Il est maintenant clair que ce pays n’évoluera pas dans le sens positif du terme, tant que les institutions ne seront pas réformées dans le sens de réduire les pouvoirs exorbitants de l’exécutif et d’autonomiser les institutions d’arbitrage. Ce qui signifie qu’il faille ôter tout pouvoir d’immixtion du président de la république dans la gestion de la carrière et l’affectation des magistrats. Ce qui induit aussi sa non immixtion dans leur nomination à quelque poste que ce soit. Sans oublier toutes ces institutions de contrôle de l’Etat rattachées à la présidence et qui sont à déconnecter. Tout comme le choix des députés, le changement du mode de scrutin, l’organisation des élections par le ministère de l’intérieur.

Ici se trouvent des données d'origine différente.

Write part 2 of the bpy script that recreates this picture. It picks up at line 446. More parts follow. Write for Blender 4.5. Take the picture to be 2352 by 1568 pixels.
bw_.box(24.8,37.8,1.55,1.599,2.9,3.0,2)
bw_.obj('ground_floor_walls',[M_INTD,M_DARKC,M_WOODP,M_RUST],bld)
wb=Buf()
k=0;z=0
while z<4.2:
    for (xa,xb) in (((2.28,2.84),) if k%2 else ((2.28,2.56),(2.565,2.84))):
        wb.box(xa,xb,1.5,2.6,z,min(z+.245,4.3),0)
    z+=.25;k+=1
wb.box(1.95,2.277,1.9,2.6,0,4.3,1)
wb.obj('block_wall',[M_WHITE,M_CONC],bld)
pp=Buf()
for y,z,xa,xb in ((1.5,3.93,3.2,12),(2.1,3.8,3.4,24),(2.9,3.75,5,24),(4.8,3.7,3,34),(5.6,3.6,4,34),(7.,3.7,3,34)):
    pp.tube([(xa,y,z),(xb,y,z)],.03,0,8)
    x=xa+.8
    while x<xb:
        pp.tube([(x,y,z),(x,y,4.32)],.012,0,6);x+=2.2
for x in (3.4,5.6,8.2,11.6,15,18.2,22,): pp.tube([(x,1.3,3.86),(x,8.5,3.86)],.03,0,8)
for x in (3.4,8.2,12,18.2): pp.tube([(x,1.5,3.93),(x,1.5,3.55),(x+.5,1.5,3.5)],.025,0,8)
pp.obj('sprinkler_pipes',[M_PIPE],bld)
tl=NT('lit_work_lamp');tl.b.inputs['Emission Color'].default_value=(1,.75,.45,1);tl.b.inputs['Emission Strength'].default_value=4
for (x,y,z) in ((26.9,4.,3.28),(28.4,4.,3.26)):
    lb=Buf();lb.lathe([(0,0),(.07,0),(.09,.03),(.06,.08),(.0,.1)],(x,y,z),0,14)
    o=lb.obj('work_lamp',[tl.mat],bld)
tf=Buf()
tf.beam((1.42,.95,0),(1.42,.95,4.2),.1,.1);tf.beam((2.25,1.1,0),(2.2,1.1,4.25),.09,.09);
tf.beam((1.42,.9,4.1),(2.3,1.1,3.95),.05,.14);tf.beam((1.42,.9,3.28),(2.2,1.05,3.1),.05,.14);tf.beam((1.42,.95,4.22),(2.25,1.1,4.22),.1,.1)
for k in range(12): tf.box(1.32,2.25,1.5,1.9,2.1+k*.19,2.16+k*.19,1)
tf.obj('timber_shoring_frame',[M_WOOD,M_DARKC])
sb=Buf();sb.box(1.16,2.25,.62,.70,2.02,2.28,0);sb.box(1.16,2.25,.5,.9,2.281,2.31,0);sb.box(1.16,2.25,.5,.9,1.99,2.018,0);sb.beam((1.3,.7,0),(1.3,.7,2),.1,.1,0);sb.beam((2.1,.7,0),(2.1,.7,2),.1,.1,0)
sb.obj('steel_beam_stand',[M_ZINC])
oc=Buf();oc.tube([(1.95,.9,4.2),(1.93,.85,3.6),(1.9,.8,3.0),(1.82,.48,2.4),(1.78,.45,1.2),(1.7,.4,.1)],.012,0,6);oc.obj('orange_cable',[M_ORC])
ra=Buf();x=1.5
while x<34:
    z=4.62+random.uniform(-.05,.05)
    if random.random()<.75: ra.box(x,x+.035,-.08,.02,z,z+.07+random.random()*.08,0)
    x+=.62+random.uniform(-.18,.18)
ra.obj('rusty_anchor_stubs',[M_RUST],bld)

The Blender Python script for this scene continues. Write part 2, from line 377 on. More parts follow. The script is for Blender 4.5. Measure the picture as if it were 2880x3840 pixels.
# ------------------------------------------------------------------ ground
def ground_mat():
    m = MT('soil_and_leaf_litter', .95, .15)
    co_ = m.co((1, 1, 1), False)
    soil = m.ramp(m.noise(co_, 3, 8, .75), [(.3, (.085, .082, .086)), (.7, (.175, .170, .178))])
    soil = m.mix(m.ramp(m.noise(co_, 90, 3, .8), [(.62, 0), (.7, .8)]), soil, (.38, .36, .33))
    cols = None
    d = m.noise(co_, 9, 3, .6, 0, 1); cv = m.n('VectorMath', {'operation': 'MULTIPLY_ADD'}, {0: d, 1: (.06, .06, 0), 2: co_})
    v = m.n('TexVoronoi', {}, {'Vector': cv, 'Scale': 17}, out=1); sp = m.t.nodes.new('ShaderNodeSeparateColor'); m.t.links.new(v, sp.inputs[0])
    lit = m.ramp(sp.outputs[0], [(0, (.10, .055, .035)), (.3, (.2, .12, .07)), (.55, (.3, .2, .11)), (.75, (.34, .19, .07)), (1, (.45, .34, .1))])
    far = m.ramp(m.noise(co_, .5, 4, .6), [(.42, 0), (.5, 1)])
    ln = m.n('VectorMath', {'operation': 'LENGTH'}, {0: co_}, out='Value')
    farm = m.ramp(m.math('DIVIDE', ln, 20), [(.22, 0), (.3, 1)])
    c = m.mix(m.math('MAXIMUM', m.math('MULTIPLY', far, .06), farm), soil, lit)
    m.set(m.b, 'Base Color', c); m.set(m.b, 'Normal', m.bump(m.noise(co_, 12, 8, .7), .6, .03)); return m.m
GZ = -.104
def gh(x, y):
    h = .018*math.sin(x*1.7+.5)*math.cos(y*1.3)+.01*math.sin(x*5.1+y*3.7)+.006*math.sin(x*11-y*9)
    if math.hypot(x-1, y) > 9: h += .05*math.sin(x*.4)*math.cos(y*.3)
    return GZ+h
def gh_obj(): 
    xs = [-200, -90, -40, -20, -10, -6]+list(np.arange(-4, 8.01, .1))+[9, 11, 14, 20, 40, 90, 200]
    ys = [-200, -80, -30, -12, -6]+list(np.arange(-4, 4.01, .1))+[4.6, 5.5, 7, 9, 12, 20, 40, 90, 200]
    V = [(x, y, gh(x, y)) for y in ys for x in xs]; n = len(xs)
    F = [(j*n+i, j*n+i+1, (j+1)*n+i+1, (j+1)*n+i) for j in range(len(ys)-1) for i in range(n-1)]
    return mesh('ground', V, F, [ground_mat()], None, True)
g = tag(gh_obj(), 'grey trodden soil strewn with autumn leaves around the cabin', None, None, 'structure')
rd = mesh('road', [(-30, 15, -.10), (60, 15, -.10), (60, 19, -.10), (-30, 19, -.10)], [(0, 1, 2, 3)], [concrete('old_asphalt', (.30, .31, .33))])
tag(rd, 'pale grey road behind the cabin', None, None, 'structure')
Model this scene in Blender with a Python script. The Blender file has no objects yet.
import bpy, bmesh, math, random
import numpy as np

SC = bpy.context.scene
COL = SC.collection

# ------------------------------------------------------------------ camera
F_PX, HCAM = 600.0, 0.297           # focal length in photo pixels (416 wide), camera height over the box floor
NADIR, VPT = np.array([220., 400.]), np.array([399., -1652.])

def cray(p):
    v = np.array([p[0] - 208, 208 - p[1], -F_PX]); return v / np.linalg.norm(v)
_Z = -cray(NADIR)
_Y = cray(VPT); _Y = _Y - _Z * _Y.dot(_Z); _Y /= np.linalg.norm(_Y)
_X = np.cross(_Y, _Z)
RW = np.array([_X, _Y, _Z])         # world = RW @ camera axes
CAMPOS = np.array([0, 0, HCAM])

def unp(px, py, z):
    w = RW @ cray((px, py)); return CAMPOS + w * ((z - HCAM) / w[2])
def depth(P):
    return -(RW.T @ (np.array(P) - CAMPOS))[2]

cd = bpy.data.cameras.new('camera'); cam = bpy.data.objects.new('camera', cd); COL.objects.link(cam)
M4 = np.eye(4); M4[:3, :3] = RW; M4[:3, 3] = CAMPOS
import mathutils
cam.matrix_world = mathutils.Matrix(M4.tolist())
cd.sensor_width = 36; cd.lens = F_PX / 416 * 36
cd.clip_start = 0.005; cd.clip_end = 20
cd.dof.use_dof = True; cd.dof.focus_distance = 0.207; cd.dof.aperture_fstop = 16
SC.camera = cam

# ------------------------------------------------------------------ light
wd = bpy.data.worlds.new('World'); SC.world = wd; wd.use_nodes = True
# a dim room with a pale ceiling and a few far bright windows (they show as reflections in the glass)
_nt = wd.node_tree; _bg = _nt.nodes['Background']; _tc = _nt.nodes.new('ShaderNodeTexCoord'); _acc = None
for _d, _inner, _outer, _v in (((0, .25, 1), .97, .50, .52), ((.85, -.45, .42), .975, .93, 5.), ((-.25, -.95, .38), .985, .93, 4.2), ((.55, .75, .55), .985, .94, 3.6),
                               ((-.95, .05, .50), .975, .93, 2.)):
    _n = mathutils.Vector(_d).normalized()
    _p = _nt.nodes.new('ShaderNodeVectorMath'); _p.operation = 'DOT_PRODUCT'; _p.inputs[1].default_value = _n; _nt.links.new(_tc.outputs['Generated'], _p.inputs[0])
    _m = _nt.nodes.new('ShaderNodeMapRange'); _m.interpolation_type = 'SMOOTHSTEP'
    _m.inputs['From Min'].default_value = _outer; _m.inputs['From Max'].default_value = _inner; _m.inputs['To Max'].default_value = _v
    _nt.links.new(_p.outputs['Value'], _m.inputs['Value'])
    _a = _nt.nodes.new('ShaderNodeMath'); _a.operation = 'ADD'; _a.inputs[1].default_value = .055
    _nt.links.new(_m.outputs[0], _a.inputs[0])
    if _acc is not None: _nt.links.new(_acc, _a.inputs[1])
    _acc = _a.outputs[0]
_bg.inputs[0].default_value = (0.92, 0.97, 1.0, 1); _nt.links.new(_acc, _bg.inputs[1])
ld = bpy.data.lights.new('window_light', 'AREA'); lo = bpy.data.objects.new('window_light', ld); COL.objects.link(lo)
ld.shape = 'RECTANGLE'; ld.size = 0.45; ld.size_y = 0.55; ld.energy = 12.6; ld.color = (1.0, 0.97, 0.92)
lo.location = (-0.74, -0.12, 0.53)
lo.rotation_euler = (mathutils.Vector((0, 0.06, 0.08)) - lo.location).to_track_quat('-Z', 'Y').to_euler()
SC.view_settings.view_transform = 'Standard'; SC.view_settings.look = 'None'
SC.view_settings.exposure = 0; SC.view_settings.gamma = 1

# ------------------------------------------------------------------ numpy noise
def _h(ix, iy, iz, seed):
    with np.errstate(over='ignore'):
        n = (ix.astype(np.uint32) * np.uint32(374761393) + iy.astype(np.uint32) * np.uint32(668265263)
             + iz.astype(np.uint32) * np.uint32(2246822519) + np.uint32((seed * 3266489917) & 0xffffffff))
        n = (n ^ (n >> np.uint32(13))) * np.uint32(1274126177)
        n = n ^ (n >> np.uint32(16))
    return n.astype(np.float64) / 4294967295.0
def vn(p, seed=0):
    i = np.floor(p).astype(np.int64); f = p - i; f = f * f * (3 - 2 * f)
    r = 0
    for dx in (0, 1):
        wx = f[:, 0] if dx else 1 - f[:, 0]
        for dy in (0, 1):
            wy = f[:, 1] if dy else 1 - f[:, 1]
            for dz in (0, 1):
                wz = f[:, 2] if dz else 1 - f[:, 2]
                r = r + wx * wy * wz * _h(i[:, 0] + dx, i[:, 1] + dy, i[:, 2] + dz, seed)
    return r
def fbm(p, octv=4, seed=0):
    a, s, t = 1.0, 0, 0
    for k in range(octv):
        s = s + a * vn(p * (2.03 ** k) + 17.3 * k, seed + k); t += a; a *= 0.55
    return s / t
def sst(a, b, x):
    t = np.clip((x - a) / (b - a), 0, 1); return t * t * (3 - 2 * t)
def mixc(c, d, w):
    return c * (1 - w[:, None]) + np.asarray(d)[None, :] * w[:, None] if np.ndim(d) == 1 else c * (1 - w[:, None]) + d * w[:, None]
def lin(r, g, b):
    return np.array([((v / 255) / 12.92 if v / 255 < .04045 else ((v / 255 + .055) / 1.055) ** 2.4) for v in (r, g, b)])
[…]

En attendant que des changements puissent être opérés dans ce sens, certains potentiels candidats à la présidentielle de 2024, Khalifa Sall et Karim Wade en l’occurrence, sont dans une certaine incertitude quant à leur éligibilité. Barth attend le verdict de son procès en appel dans l’affaire Ndiaga Diouf. Ousmane Sonko a toujours une épée de Damoclès qui place sur sa tête avec l’affaire Adji Sarr. Bref un Sénégal dans l’expectative surtout que Macky Sall himself n’a pas encore clarifié le débat sur sa participation ou non à la présidentielle de 2024.